Andai saja, penulis minta kepada pembaca untuk menguraikan lebih jauh mungkin saja deretan-deretan di atas bisa beberapa halaman sendiri. Karena pemikiran seseorang tentu amatlah beragam, walaupun kemungkinan besar akan juga menimbulkan pro dan kontra, tetapi sadar atau tidak banyak orang meninggalkan TV itu sendiri. Sebagai contoh; penulis dan bersama beberapa teman di rumah kost melihat TV hanya untuk menyaksikan pertandingan olahraga, jika tidak ada maka TV-TV kami bisu dan tak beraktivitas. Alasanya cukup sederhana, ketika menghidupkan TV sama sekali tidak mendapatkan suguhan pantas yang ditayangkan. Paling tidak menghidupkan TV lalu memutar seluruh channel dan akhirnya mematikan kembali karena tak ada tayangan yang menarik sama sekali.
Jika berbicara lebih jauh sebagai petugas berwenang dalam hal ini KPI, penulis rasa melakukan penindakan secar tidak kontekstual, ambil saja contoh pembluran kepada belahan dada, rokok, senjata, darah dan hal-hal lainnya.

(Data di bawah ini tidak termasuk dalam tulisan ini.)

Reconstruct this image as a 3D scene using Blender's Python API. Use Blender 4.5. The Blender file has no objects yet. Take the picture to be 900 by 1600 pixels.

Padahal secara hirarki manusia adalah makhluk dengan tingkat penasaran tinggi, dengan pembluran maka dalam hal ini anak atau remaja tanggung akan mencari sebab mengapa hal itu di lakukan KPI, dan bahayanya mengekstraksi hal demikian menjadi kegiatan yang negatif. Bagi penulis, daripada di buat efek blur, lebih baik tidak ditayangkan sama sekali.
Kesimpulannya, tayangan-tayangan yang ada di TV sudah melenceng jauh dari tugas dan fungsi seharusnya, kelayakkan sulit sekali di temukan dalam tayangan TV, rata-rata pemilik stasiun TV hanya memikirkan bagaimana bisnis mereka menambah pundi-pundi harta bagi mereka, sedangkan urusan moral itu kajian yang tidak menjadi prioritas. Benar kiranya kalau ada yang mengungkapkan “guru di bayar murah untuk mendidik anak, dan pelaku dunia TV di bayar mahal untuk menghancurkan pendidikan. Semoga kita bisa menjadi pribadi kritis guna perkembangan penerus bangsa selanjutnya.